Not exactly a ringing endorsement of One Nation policy.
“It is totally different, the picture for Farrer, to the problems we are having in our big cities, so we want to make sure they are not being confused,” Farley added.
Meanwhile, One Nation leader Pauline Hanson used social media to attack the Greens candidate in Farrer, Richard Hendrie, for having corflutes that explained, in Punjabi, why the local community should vote for him.
Farley also gave a less than convincing answer when he was asked whether mining magnate Gina Rinehart, a major donor to One Nation, had pitched in to fund his campaign.

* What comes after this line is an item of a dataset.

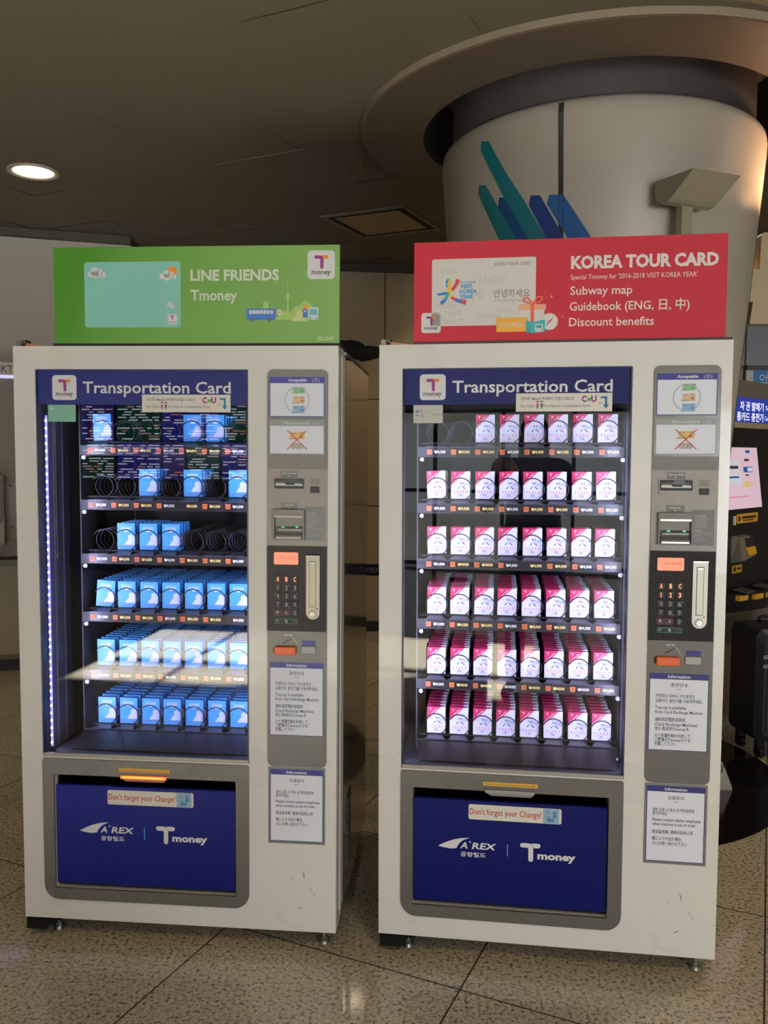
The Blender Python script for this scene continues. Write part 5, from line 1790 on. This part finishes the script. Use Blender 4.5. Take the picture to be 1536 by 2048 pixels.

After arguing that most of his funds came from locals, when pressed on Rinehart, Farley said: “I couldn’t answer that question; it’s not at my pay grade.”

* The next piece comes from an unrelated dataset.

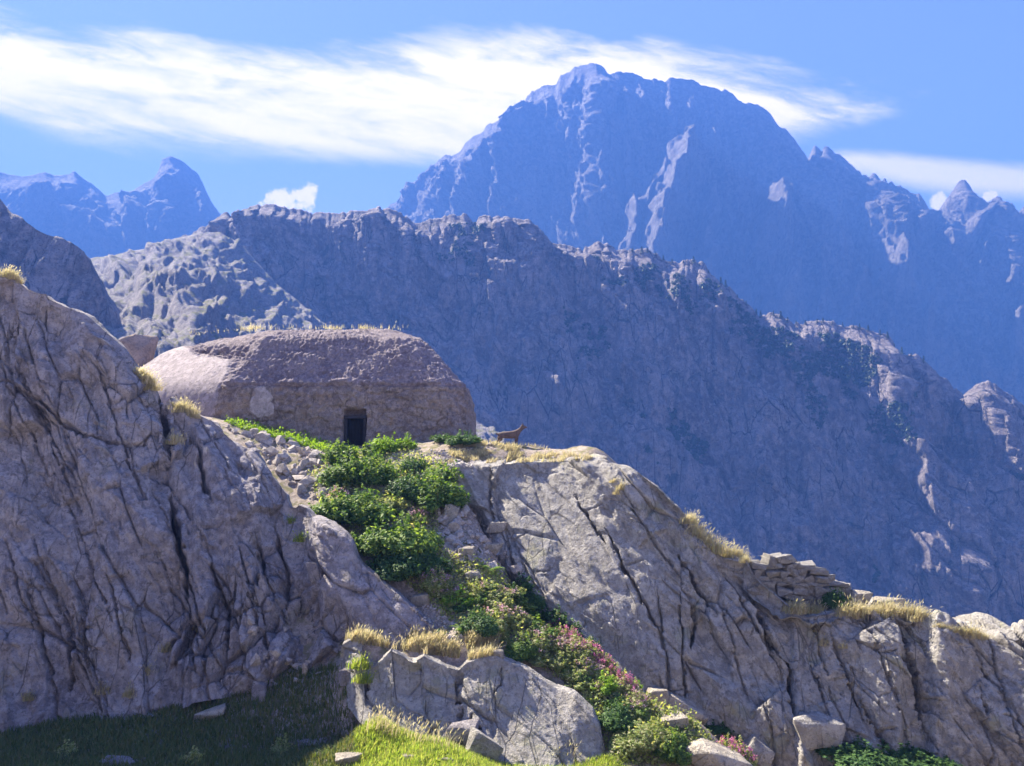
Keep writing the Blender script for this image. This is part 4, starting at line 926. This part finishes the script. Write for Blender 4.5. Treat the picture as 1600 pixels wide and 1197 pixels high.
boulder(242, 1146, 26, (1.2, 0.8, 0.35), 'flat pale stone in the shaded meadow near the cliff', 418, mat='rock', sink=0.45)
boulder(185, 1194, 44, (1.3, 0.7, 0.4), 'flat pale stone at the bottom edge of the shaded meadow', 419, mat='rock', sink=0.45)
boulder(352, 1188, 26, (1.4, 0.8, 0.3), 'thin white stone at the bottom of the shaded meadow', 420, mat='rock', sink=0.45)
boulder(358, 1170, 16, (1.2, 0.9, 0.5), 'tiny white stone in the shaded meadow right of the tan wedge', 421, mat='rock', sink=0.45)
boulder(482, 1160, 40, (1.5, 0.7, 0.25), 'thin flat stone in the shaded meadow left of the low slab', 422, mat='rock', sink=0.45)
boulder(405, 1090, 32, (0.8, 0.7, 1.3), 'upright block at the meadow edge below the left cliff', 423, mat='rock', n=10)
boulder(540, 1060, 30, (0.9, 0.8, 1.0), 'shaded block between the left cliff and the low slab', 424, mat='rock')
boulder(205, 1190, 30, (1.6, 0.7, 0.3), 'long low stone sunk in the shaded meadow grass', 425, mat='rock', sink=0.45)
boulder(640, 1188, 22, (1.2, 0.8, 0.7), 'small grey stone in the bright grass below the low slab', 426)
boulder(694, 1192, 22, (1.3, 0.8, 0.6), 'small white-topped stone in the bright grass at the bottom edge', 427)
boulder(545, 1192, 40, (1.2, 0.8, 0.6), 'grey stone at the bottom edge where shade meets bright grass', 428)
boulder(1345, 938, 34, (1.2, 0.8, 0.8), 'round pale boulder on the ledge right of the dry stone wall', 429, Y=28.4)
boulder(1385, 944, 36, (1.4, 0.8, 0.5), 'flat pale boulder on the ledge above the long grass', 430, Y=28.4)
boulder(490, 905, 34, (0.7, 0.6, 1.5), 'slanting grey block in the shaded corner of the left cliff', 431, mat='rock', tilt=(0, -0.35), n=10)

def small_rubble(name, polys, lo, hi, seed, label):
    g = rg_(seed); VV = []; FF = []; off = 0
    src = []
    for m_ in STN:
        m_.calc_loop_triangles(); src.append((np.array([v.co[:] for v in m_.vertices]), np.array([t_.vertices[:] for t_ in m_.loop_triangles])))
    for poly_, n_ in polys:
        P_, N_ = sample_poly(poly_, n_, g)
        for p in P_:
            v, f = src[g.randint(len(src))]; q_, _ = np.linalg.qr(g.normal(size=(3, 3)))
            VV.append((v @ q_) * (lo + (hi - lo) * g.rand() ** 2) + p); FF.append(f + off); off += len(v)
    return tag(obj(name, mesh_np(name, np.concatenate(VV), np.concatenate(FF), False), M['stone']), label, 'rubble', kind='stuff')
small_rubble('rubble', [([(350, 666), (400, 674), (470, 694), (520, 712), (530, 770), (500, 790), (462, 765), (400, 705)], 480), ([(684, 800), (740, 796), (775, 840), (815, 900), (770, 905), (700, 880), (676, 850)], 300), ([(600, 708), (740, 700), (740, 728), (690, 735), (610, 738)], 420), ([(660, 930), (740, 1000), (690, 1000), (640, 950)], 120)], 0.07, 0.26, 333, 'small stone rubble between the bigger stones of the gully')
def block_mesh(seed, jit=0.2):
    g = rg_(seed); bm = bmesh.new()
    for x in (-.5, .5):
        for y in (-.5, .5):
            for z in (-.5, .5): bm.verts.new(np.array([x, y, z]) + g.uniform(-jit, jit, 3))
    for _ in range(4): bm.verts.new(unit(g.normal(size=3)) * 0.62)
    r = bmesh.ops.convex_hull(bm, input=bm.verts)
    dead = [e for e in r['geom_interior'] + r['geom_unused'] if isinstance(e, bmesh.types.BMVert)]
    bmesh.ops.delete(bm, geom=list(set(dead)), context='VERTS')
    me = bpy.data.meshes.new('stone'); bm.to_mesh(me); bm.free(); me.materials.append(M['rock_r']); return me
WST = [block_mesh(460 + i) for i in range(8)]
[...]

It wasn’t only Farley who was tripped up. Michelle Milthorpe is an independent who ran second to Sussan Ley at the 2025 general election, and who is running second in the current polls. Milthorpe was also on the defensive over donations. She said she had more than 1000 donors, most of them small, but eventually allowed that about 2 per cent of her funding had come from the city-based, teal-backing Climate 200 outfit led by Simon Holmes à Court. Milthorpe has been desperately fending off accusations from other candidates that she’s a left-leaning teal in disguise. It was not a good moment for her.
Then there was Liberal candidate Raissa Butkowski, who has the advantage of the No.1 spot on the ticket and who is desperate to retain the seat for Angus Taylor’s Liberal Party. She claimed, somewhat improbably, that she did not know whether her party would be preferencing Farley ahead of Milthorpe on how-to-vote cards.
“Our how-to-vote will be coming out in and around when pre-poll starts,” Butkowski said. Pressed on who she would preference, she added: “I cannot answer that.”
It was one of the least convincing answers of the night and odd, given the Liberal Party published on its website its how-to-vote recommendations the next day. It will preference One Nation’s Farley ahead of the independent, Milthorpe. And pre-poll voting starts next Tuesday.
Nationals candidate Brad Robertson bucked his party line on whether capital gains tax breaks should be wound back. Robertson, after first arguing people on low incomes used negative gearing to get into the property market – a questionable assertion – conceded some people used both tax breaks to game the system, which he didn’t like. Pressed on whether he would like to see the capital gains tax discount wound back, Robertson said: “I’m open to the idea of a consideration, for maybe people with lots of homes, but I think you can’t scrap it because there’s a lot of people out there [for whom] it’s the only way to get into the housing market.”
Yet again, it was an answer that broke from the party line in Canberra. And there was Sustainable Australia’s Lucas Ellis, who said he was all in favour of abolishing “negative gains”, before correcting himself.
There are two common threads to all these missteps and breaks from the party line: first, that the candidates were (mostly) trying to give honest answers that addressed what locals in Farrer need, rather than the diktats from head office.
The second is the growing disconnect between local politics and the kind of people usually selected by major parties to represent seats like Farrer in Canberra. That disconnect is one of the major reasons why the number of independent MPs in Canberra has grown so significantly at the last two elections, and why Farley and Milthorpe – both seen as outsiders – are the front-runners at this byelection.
Arguably, the most important issue during the debate, which is not much discussed in Canberra these days, was water. Many Farrer locals are fed up with water buybacks in the Murray-Darling basin. Every candidate bar a couple touched on the issue, signalling their concern for farming in the region. Also discussed was the poor quality of water in the small town of Narrandera, which comes out of the tap a delightful orangey-brown colour, though the local council insists it is safe to drink.
Both the Liberals and Nationals have promised $16 million towards a new water-treatment plant to fix the problem, but they are in no position to deliver on this promise as they are not in government. It’s a problem that Labor and Liberal governments at state and federal levels could have fixed, but locals put up with a situation that would never be accepted in Sydney or Melbourne.
The contest in Farrer looks nothing like the battle in Canberra, and that’s a good thing, as unpolished as the local candidates may be. Whoever wins this byelection, hopefully he or she brings a dose of Farrer to the capital.
James Massola is chief political commentator.